◆ WHAT THE TASK REQUIRES ◆
Using the records below, quote only the span that opens with the line containing "What Blender Python" and closes with the line containing "COL = SC.collection", exactly and inclusively.

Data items
* begin *

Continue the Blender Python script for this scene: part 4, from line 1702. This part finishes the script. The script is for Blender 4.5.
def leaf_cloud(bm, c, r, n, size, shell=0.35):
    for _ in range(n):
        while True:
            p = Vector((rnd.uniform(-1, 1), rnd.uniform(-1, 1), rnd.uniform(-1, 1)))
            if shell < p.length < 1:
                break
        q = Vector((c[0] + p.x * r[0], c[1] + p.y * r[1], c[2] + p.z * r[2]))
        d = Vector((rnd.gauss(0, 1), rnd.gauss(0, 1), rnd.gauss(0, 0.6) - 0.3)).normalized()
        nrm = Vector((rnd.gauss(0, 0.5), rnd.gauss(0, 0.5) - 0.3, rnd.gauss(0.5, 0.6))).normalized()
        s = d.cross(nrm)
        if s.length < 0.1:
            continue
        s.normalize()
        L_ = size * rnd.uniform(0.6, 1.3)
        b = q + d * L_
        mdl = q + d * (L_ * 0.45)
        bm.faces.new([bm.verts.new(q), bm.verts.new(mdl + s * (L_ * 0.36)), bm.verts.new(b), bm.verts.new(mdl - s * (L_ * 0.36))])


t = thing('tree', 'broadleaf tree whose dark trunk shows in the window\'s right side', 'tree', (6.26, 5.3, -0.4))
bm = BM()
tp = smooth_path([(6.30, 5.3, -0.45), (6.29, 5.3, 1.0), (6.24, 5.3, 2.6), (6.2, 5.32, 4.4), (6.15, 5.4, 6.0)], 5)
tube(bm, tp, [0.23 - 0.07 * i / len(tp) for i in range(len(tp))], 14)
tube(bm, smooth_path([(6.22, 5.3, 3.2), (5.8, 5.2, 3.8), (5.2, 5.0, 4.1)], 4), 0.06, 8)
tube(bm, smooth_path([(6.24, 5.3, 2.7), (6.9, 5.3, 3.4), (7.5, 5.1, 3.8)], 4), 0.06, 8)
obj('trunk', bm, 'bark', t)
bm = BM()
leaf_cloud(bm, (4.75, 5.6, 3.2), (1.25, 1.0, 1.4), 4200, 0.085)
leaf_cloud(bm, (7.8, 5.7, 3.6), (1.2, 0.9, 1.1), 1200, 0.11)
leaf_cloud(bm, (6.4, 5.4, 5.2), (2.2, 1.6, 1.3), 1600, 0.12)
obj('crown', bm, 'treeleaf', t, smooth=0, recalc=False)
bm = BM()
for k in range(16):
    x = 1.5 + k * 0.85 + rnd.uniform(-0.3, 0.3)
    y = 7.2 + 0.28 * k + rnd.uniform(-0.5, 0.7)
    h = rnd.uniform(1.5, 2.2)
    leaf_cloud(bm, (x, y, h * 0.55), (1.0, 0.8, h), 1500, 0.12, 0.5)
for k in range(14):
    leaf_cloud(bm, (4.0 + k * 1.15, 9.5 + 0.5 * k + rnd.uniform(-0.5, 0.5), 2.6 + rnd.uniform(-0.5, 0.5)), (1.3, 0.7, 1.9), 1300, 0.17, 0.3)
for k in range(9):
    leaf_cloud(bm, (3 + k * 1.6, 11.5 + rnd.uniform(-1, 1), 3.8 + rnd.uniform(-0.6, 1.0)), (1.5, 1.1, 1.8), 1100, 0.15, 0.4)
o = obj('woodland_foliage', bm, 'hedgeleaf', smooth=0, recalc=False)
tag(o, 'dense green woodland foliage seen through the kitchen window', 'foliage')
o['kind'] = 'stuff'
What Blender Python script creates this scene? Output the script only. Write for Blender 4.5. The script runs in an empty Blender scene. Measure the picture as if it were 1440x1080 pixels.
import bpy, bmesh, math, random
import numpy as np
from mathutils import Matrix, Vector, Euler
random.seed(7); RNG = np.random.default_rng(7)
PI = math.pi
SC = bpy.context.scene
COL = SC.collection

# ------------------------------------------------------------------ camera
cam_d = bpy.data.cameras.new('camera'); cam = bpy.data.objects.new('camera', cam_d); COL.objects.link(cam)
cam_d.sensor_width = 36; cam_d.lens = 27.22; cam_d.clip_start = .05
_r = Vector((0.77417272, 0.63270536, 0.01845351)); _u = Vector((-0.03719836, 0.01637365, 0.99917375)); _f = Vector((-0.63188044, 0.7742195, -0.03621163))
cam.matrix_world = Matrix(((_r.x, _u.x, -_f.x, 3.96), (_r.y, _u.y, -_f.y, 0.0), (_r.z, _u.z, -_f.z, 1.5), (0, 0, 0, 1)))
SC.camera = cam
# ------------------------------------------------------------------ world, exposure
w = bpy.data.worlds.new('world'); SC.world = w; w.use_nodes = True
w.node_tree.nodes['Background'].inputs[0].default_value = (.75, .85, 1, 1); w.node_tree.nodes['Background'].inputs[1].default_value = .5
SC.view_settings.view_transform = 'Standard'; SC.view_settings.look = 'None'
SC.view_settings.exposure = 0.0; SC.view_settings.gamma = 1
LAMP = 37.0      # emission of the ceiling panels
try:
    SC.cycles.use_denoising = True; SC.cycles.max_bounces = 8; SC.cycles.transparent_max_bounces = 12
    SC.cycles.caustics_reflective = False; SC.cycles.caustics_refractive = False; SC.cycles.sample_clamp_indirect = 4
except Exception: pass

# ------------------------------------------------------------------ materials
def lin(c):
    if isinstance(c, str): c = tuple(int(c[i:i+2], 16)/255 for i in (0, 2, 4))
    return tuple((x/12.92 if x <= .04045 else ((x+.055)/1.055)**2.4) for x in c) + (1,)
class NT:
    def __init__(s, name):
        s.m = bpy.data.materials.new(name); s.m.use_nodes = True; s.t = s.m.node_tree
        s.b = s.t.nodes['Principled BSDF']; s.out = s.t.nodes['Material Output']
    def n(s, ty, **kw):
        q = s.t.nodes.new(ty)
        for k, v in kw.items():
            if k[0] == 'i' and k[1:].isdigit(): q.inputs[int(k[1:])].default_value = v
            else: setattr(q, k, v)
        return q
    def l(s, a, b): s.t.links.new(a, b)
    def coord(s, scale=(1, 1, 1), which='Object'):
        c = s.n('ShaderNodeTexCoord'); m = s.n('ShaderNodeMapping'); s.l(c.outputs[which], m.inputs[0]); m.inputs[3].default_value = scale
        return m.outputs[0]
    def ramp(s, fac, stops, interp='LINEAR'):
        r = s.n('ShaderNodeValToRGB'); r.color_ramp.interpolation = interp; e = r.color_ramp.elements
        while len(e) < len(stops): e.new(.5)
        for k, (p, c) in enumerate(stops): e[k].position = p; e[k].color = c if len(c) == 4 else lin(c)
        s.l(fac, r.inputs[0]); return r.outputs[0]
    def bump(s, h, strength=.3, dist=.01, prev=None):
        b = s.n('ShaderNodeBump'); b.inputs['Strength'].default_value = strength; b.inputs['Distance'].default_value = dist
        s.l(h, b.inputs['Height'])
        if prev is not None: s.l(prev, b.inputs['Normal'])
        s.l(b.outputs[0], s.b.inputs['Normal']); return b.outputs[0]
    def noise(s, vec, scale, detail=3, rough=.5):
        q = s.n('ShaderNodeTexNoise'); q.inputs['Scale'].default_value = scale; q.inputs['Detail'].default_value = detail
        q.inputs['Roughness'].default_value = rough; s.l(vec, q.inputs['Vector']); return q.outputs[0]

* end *

◆ WRITTEN RESPONSE ◆
What Blender Python script creates this scene? Output the script only. Write for Blender 4.5. The script runs in an empty Blender scene. Measure the picture as if it were 1440x1080 pixels.
import bpy, bmesh, math, random
import numpy as np
from mathutils import Matrix, Vector, Euler
random.seed(7); RNG = np.random.default_rng(7)
PI = math.pi
SC = bpy.context.scene
COL = SC.collection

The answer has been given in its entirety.